Monday, March 15, 2010

Health Care Reform Requires Political Suicide

The lead editorial in the March 15, 2010, edition of the Financial Times is titled “The Democrats’ healthcare choice.” Stressing the importance of fixing what it calls a broken system, the editorial asks Democrats to do the right thing: Vote for the bill in the public interest knowing that some will be voted out of office in November. “This is a lot to ask of any politician. But, remembering what is at stake, not too much.”

Many members in the House of Representatives have invested considerable time, effort, and money in obtaining their seats. A career path might include as many as six rungs in the ladder of electoral politics—local school board, city council, county commissioner, state house, state senate, and, finally, the U.S. House of Representatives.
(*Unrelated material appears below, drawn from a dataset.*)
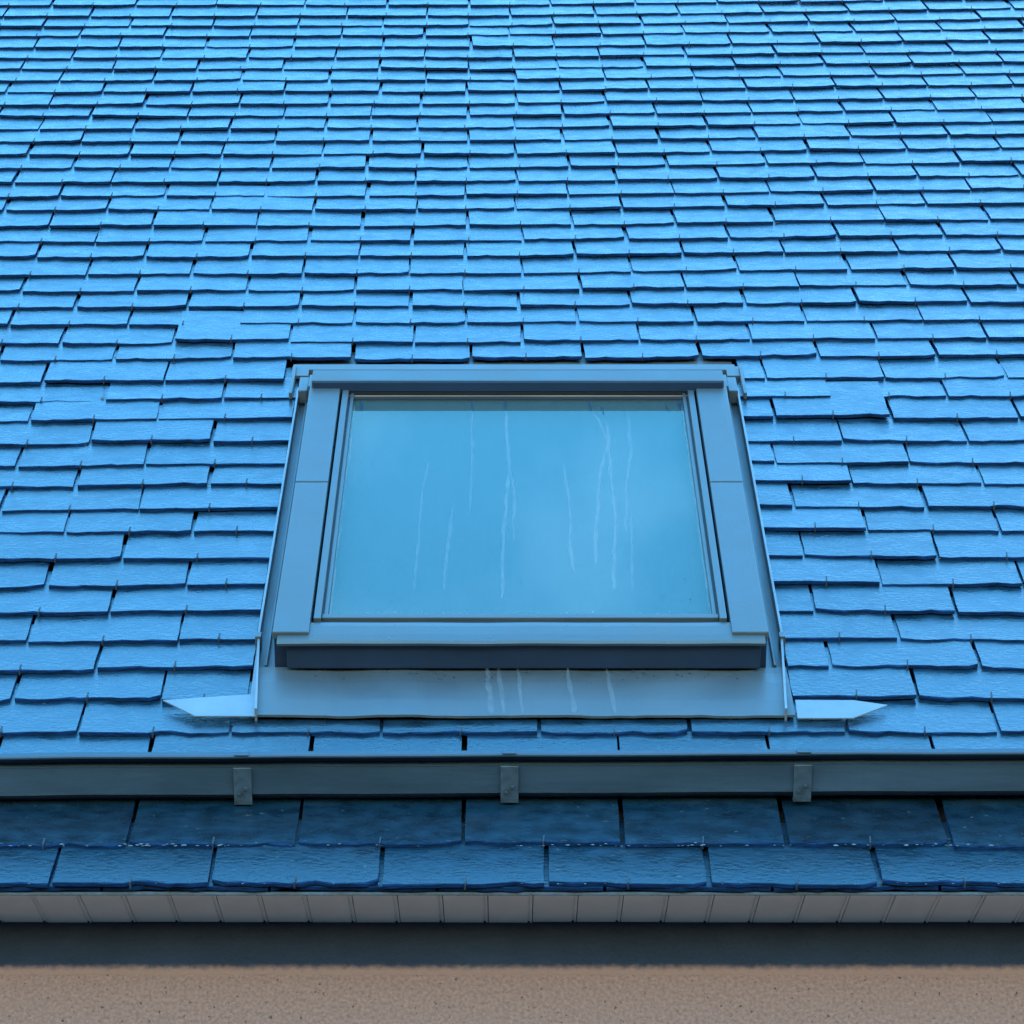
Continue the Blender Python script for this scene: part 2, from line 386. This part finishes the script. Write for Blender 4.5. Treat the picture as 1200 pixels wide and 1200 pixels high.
# pale lime crust and grit caught along the tails below the gutter, moss grains in the joints above
r5 = random.Random(21); VS, FS = [], []
def grain(x, y, z, q):
    b = len(VS); k_ = 5
    for j in range(k_):
        a = j * 2 * math.pi / k_ + r5.uniform(-.4, .4); VS.append((x + 1.6 * q * math.cos(a), y + q * math.sin(a) * .7, z))
    VS.append((x, y, z + q * .5))
    for j in range(k_): FS.append((b + j, b + (j + 1) % k_, b + k_))
for _ in range(60):
    c_ = r5.choice((-.46, -.44, -.40, -.2, .1, .3, .47, -.55, .62, -.7)); grain(c_ + r5.gauss(0, .05), .1058 + abs(r5.gauss(0, .0035)), .0012, r5.uniform(.0008, .0026))
for _ in range(40): grain(r5.uniform(-.75, .75), .1058 + abs(r5.gauss(.001, .0012)), .0008, r5.uniform(.0006, .0015))
for _ in range(40): grain(r5.uniform(-.75, .75), .001 + abs(r5.gauss(0, .002)), .0008, r5.uniform(.0006, .0014))
M['crust'] = mat('lime_crust', (.10, .13, .16), .9, .3, 80)
o = meshobj('lime_crust', VS, FS, 'crust', rf); o['kind'] = 'stuff'
VS, FS = [], []
for x, t, z in hooks:
    if t < 4.9 and r5.random() < .3:
        for _ in range(r5.randint(2, 6)): grain(x + r5.choice((-.111, .111)) + r5.gauss(0, .003), t + abs(r5.gauss(0, .018)) + .004, z - .0035 - .0005, r5.uniform(.001, .0028))
M['moss'] = mat('dark_moss', (.035, .045, .04), .95, .4, 80)
o = meshobj('moss', VS, FS, 'moss', rf); o['kind'] = 'stuff'

# ---------------------------------------------------------------- roof window
WO = (.022, .64, 0)                         # its foot, in slope axes
def onslope(x, t, n): return (x, EY + s2 * (t - n), EZ + s2 * (t + n))
win = thing('roof_window', 'grey metal framed roof window with streaked glass set in the slate slope', 'roof window', onslope(*WO), SLOPE)
OFF = (-WO[0], -WO[1], 0)
def wp(b, name, m, **kw): return b.obj(name, m, win, off=OFF, **kw)
def mir(x): return .044 - x

# flashing: apron, side channels with bright upstands, head, wings
ap = B(); nx = 40
wr = random.Random(5); wv = [wr.uniform(-.0007, .0007) for _ in range(60)]
ap.extr([(.4905, .0035), (.4905, .0075), (.54, .0085), (.60, .0072), (.640, .0035), (.66, .0035), (.66, -.002)], -.3665, .4280, wav=lambda x: (0, wv[int((x + .4) * 40)] + .0008 * math.sin(x * 31)), nx=nx)
for v in ap.bm.verts:
    f = (v.co.y - .49) / .17; q_ = (v.co.x + .3665) / .7945
    v.co.x += -.0025 - .0135 * f * (1 - q_) + .003 * q_
wp(ap, 'apron_flashing', 'flash')
for sgn in (0, 1):
    X = (lambda x: x) if sgn == 0 else mir
    def q(a, b_): return (min(X(a), X(b_)), max(X(a), X(b_)))
    a, b_ = q(-.3835, -.3545)
    wp(B().box(a, b_, .655, 1.93, -.010, -.002), 'side_flashing', 'flash')
    # small standing ribs in the channel
    a, b_ = q(-.3700, -.3660)
    wp(B().box(a, b_, .665, 1.80, -.002, .006, .001), 'flashing_rib', 'flash')
    a, b_ = q(-.3865, -.3825)
    u = B(); u.box(a, b_, .735, 1.815, -.004, .019, .0008); wp(u, 'flashing_upstand', 'lead')
    # lower upstand, leaning a little outward towards the eaves
    xa, xb = X(-.3835), X(-.3705)
    u = B(); w_ = .0018
    for s_ in (-1,):
        pts = [(xa - w_, .742), (xa + w_, .742), (xb + w_, .4885), (xb - w_, .4885)]
        u.poly(pts, -.002, .020)
    wp(u, 'flashing_upstand', 'lead')
    u = B(); u.box(*q(-.3885, -.3790), .728, .745, .0, .024, .001); wp(u, 'flashing_clip', 'flash')
    # corner piece at the head
    u = B(); u.box(*q(-.404, -.372), 1.905, 1.955, .001, .008, .001); u.box(*q(-.402, -.396), 1.80, 1.945, .001, .014, .001)
    u.box(*q(-.383, -.366), 1.77, 1.84, .004, .030, .002); wp(u, 'corner_flashing', 'flash')
    u = B(); u.box(*q(-.362, -.354), 1.74, 1.80, .0, .050, .001); wp(u, 'corner_flashing', 'flash')
wp(B().extr([(1.938, -.004), (1.938, .0075), (1.966, .0075), (1.980, -.0095), (2.10, -.018), (2.10, -.021), (1.97, -.012)], -.4030, .4330), 'head_flashing', 'flash')
wp(B().box(-.352, .396, 1.80, 1.945, -.012, -.004), 'head_flashing', 'flash')
# wings lapped over the slates at the foot
w = B(); w.poly([(-.5135, .5395), (-.4600, .4870), (-.3700, .4870), (-.3710, .540), (-.374, .56)], .0065, .0085)
w.poly([(-.3865, .742), (-.3835, .55), (-.372, .53), (-.3735, .56), (-.3850, .742)], .004, .0058)
wp(w, 'flashing_wing', 'lead')
w = B(); w.poly([(.4325, .5400), (.4312, .4800), (.5130, .4800), (.5690, .5230), (.5190, .5390)], .0065, .0085)
wp(w, 'flashing_wing', 'lead')

# fixed frame
fr_ = B()
fr_.box(-.3340, .3880, .646, .672, .0085, .054, .002)
fo_ = wp(fr_, 'frame_front', 'dark')
fr_ = B(); fr_.box(-.354, -.3345, .664, .70, -.001, .050, .001); fr_.box(.3885, .398, .664, .70, -.001, .050, .001)
fr_.box(-.3525, -.300, .700, 1.80, -.001, .052); fr_.box(.344, .3965, .700, 1.80, -.001, .052); fr_.box(-.3, .344, 1.76, 1.80, -.001, .052)
wp(fr_, 'frame', 'dark')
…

It’s not easy to throw all that away to vote for a questionable bill in the face of constituent opposition.

The digital revolution is rapidly transforming communication. The printed media is steadily losing ground to the internet. Lead editorial writers in the few remaining profitable newspapers face relentless pressure from web postings, blogs, tweets, and social networking.

Perhaps the editorial writers of the Financial Times should do the right thing and make the same sacrifice they ask of Democrat members of Congress. To be crystal clear, they should resign their jobs, give up their salaries and benefits, and try earning a living freelancing in the blogosphere.